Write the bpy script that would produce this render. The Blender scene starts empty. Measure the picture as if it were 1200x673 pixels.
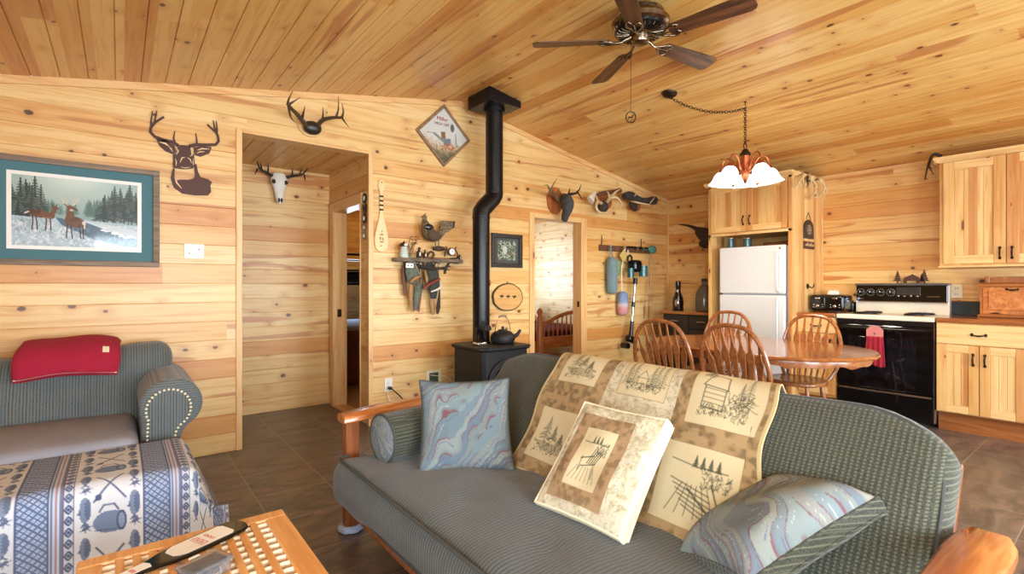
import bpy, math, random
import numpy as np
from mathutils import Vector as V, Matrix as Mx

random.seed(7)
RS = np.random.RandomState(11)
PI = math.pi
SC = bpy.context.scene
CHW = 12.0
COL = SC.collection


def lin(r, g, b):
    def f(c):
        c /= 255.0
        return c / 12.92 if c <= 0.04045 else ((c + 0.055) / 1.055) ** 2.4
    return (f(r), f(g), f(b), 1.0)


def T(x, y, z):
    return Mx.Translation((x, y, z))


def R(deg, ax):
    return Mx.Rotation(math.radians(deg), 4, ax)


def frame(o, x, y, z):
    """matrix from origin and three axis vectors"""
    m = Mx.Identity(4)
    for i, a in enumerate((x, y, z)):
        a = V(a).normalized()
        for j in range(3):
            m[j][i] = a[j]
    for j in range(3):
        m[j][3] = o[j]
    return m


# ------------------------------------------------------------------ mesh builder
class MB:
    def __init__(s):
        s.v = []
        s.f = []
        s.c = None
        s.flat = set()

    def add(s, vs, fs, M=None):
        b = len(s.v)
        for p in vs:
            p = V(p)
            if M is not None:
                p = M @ p
            s.v.append((p.x, p.y, p.z))
        s.f += [tuple(i + b for i in q) for q in fs]
        return s

    def box(s, x0, x1, y0, y1, z0, z1, M=None):
        vs = [(x, y, z) for x in (x0, x1) for y in (y0, y1) for z in (z0, z1)]
        return s.add(vs, [(0, 1, 3, 2), (4, 6, 7, 5), (0, 4, 5, 1), (2, 3, 7, 6), (0, 2, 6, 4), (1, 5, 7, 3)], M)

    def bar(s, p0, p1, w, h, up=(0, 0, 1)):
        p0, p1 = V(p0), V(p1)
        d = p1 - p0
        L = d.length
        d.normalize()
        u = V(up)
        x = u.cross(d)
        if x.length < 1e-4:
            x = V((1, 0, 0)).cross(d)
        x.normalize()
        y = d.cross(x)
        return s.box(-w / 2, w / 2, -h / 2, h / 2, 0, L, frame(p0, x, y, d))

    def prism(s, pts, h0, h1, M=None):
        n = len(pts)
        vs = [(x, y, h0) for x, y in pts] + [(x, y, h1) for x, y in pts]
        fs = [tuple(range(n))[::-1], tuple(range(n, 2 * n))]
        fs += [(i, (i + 1) % n, n + (i + 1) % n, n + i) for i in range(n)]
        return s.add(vs, fs, M)

    def tube(s, pts, r, n=8, M=None, flat=1.0):
        pts = [V(p) for p in pts]
        k = len(pts)
        rs = list(r) if hasattr(r, '__len__') else [r] * k
        tg = []
        for i in range(k):
            d = pts[min(i + 1, k - 1)] - pts[max(i - 1, 0)]
            tg.append(d.normalized() if d.length > 1e-9 else V((0, 0, 1)))
        a = V((0, 0, 1)) if abs(tg[0].z) < 0.9 else V((1, 0, 0))
        nx = (a - tg[0] * a.dot(tg[0])).normalized()
        vs = []
        for i in range(k):
            nx = (nx - tg[i] * nx.dot(tg[i]))
            nx = nx.normalized() if nx.length > 1e-6 else V((1, 0, 0))
            ny = tg[i].cross(nx)
            for j in range(n):
                t = 2 * PI * j / n
                vs.append(pts[i] + nx * (rs[i] * math.cos(t)) + ny * (rs[i] * flat * math.sin(t)))
        fs = [(i * n + j, i * n + (j + 1) % n, (i + 1) * n + (j + 1) % n, (i + 1) * n + j) for i in range(k - 1) for j in range(n)]
        fs += [tuple(range(n))[::-1], tuple(range((k - 1) * n, k * n))]
        return s.add(vs, fs, M)

    def ring(s, pts, r, n=8, M=None):
        """closed tube"""
        pts = [V(p) for p in pts]
        k = len(pts)
        vs = []
        nx = None
        for i in range(k):
            d = (pts[(i + 1) % k] - pts[i - 1]).normalized()
            if nx is None:
                a = V((0, 0, 1)) if abs(d.z) < 0.9 else V((1, 0, 0))
                nx = a
            nx = (nx - d * nx.dot(d)).normalized()
            ny = d.cross(nx)
            for j in range(n):
                t = 2 * PI * j / n
                vs.append(pts[i] + nx * (r * math.cos(t)) + ny * (r * math.sin(t)))
        fs = [(i * n + j, i * n + (j + 1) % n, ((i + 1) % k) * n + (j + 1) % n, ((i + 1) % k) * n + j) for i in range(k) for j in range(n)]
        return s.add(vs, fs, M)

    def lathe(s, prof, n=24, M=None, wob=None):
        vs = []
        for i, (r, z) in enumerate(prof):
            for j in range(n):
                t = 2 * PI * j / n
                q = r * (1 + (wob(t, i) if wob else 0))
                vs.append((q * math.cos(t), q * math.sin(t), z))
        k = len(prof)
        fs = [(i * n + j, i * n + (j + 1) % n, (i + 1) * n + (j + 1) % n, (i + 1) * n + j) for i in range(k - 1) for j in range(n)]
        fs += [tuple(range(n))[::-1], tuple(range((k - 1) * n, k * n))]
        return s.add(vs, fs, M)

    def ell(s, c, r, M=None, n=16, m=10):
        r = r if hasattr(r, '__len__') else (r, r, r)
        prof = [(max(1e-4, math.sin(PI * i / m)), -math.cos(PI * i / m)) for i in range(m + 1)]
        L = T(*c) @ Mx.Diagonal((r[0], r[1], r[2], 1))
        return s.lathe(prof, n, (M @ L) if M is not None else L)

    def grid(s, nu, nv, fn, M=None):
        vs = [fn(i / (nu - 1), j / (nv - 1)) for j in range(nv) for i in range(nu)]
        fs = [(j * nu + i, j * nu + i + 1, (j + 1) * nu + i + 1, (j + 1) * nu + i) for j in range(nv - 1) for i in range(nu - 1)]
        return s.add(vs, fs, M)

    def softbox(s, size, r, n=(10, 10, 6), M=None, fn=None):
        hx, hy, hz = (q / 2 for q in size)
        seen = {}
        vs = []
        fs = []

        def put(p):
            k = (round(p[0], 5), round(p[1], 5), round(p[2], 5))
            if k not in seen:
                x, y, z = p
                c = V((max(-hx + r, min(hx - r, x)), max(-hy + r, min(hy - r, y)), max(-hz + r, min(hz - r, z))))
                d = V(p) - c
                q = c + d.normalized() * r if d.length > 1e-7 else V(p)
                if fn:
                    q = V(fn(q.x / hx, q.y / hy, q.z / hz, q))
                seen[k] = len(vs)
                vs.append(q)
            return seen[k]

        def cs(h, k):
            e = min(r, h * 0.98)
            a = [-h, -h + e * 0.3, -h + e * 0.65]
            b = [(-h + e) + (2 * h - 2 * e) * i / k for i in range(k + 1)]
            return a + b + [-q for q in a[::-1]]
        ax = [cs(hx, n[0]), cs(hy, n[1]), cs(hz, n[2])]
        for a in range(3):
            b, c = (a + 1) % 3, (a + 2) % 3
            for sg in (-1, 1):
                hh = (hx, hy, hz)[a] * sg
                A, B = ax[b], ax[c]
                for i in range(len(A) - 1):
                    for j in range(len(B) - 1):
                        q = []
                        for (ii, jj) in ((i, j), (i + 1, j), (i + 1, j + 1), (i, j + 1)):
                            p = [0, 0, 0]
                            p[a] = hh
                            p[b] = A[ii]
                            p[c] = B[jj]
                            q.append(put(tuple(p)))
                        fs.append(tuple(q if sg > 0 else q[::-1]))
        return s.add(vs, fs, M)


ROOTLOC = {}


def new_name(name):
    return name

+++

Please extract exactly the lines of the data, from the first through the line containing "(1, 5, 7, 3)], M)", and add no pictures to the copy.

Reply to the exercise
Write the bpy script that would produce this render. The Blender scene starts empty. Measure the picture as if it were 1200x673 pixels.
import bpy, math, random
import numpy as np
from mathutils import Vector as V, Matrix as Mx

random.seed(7)
RS = np.random.RandomState(11)
PI = math.pi
SC = bpy.context.scene
CHW = 12.0
COL = SC.collection


def lin(r, g, b):
    def f(c):
        c /= 255.0
        return c / 12.92 if c <= 0.04045 else ((c + 0.055) / 1.055) ** 2.4
    return (f(r), f(g), f(b), 1.0)


def T(x, y, z):
    return Mx.Translation((x, y, z))


def R(deg, ax):
    return Mx.Rotation(math.radians(deg), 4, ax)


def frame(o, x, y, z):
    """matrix from origin and three axis vectors"""
    m = Mx.Identity(4)
    for i, a in enumerate((x, y, z)):
        a = V(a).normalized()
        for j in range(3):
            m[j][i] = a[j]
    for j in range(3):
        m[j][3] = o[j]
    return m


# ------------------------------------------------------------------ mesh builder
class MB:
    def __init__(s):
        s.v = []
        s.f = []
        s.c = None
        s.flat = set()

    def add(s, vs, fs, M=None):
        b = len(s.v)
        for p in vs:
            p = V(p)
            if M is not None:
                p = M @ p
            s.v.append((p.x, p.y, p.z))
        s.f += [tuple(i + b for i in q) for q in fs]
        return s

    def box(s, x0, x1, y0, y1, z0, z1, M=None):
        vs = [(x, y, z) for x in (x0, x1) for y in (y0, y1) for z in (z0, z1)]
        return s.add(vs, [(0, 1, 3, 2), (4, 6, 7, 5), (0, 4, 5, 1), (2, 3, 7, 6), (0, 2, 6, 4), (1, 5, 7, 3)], M)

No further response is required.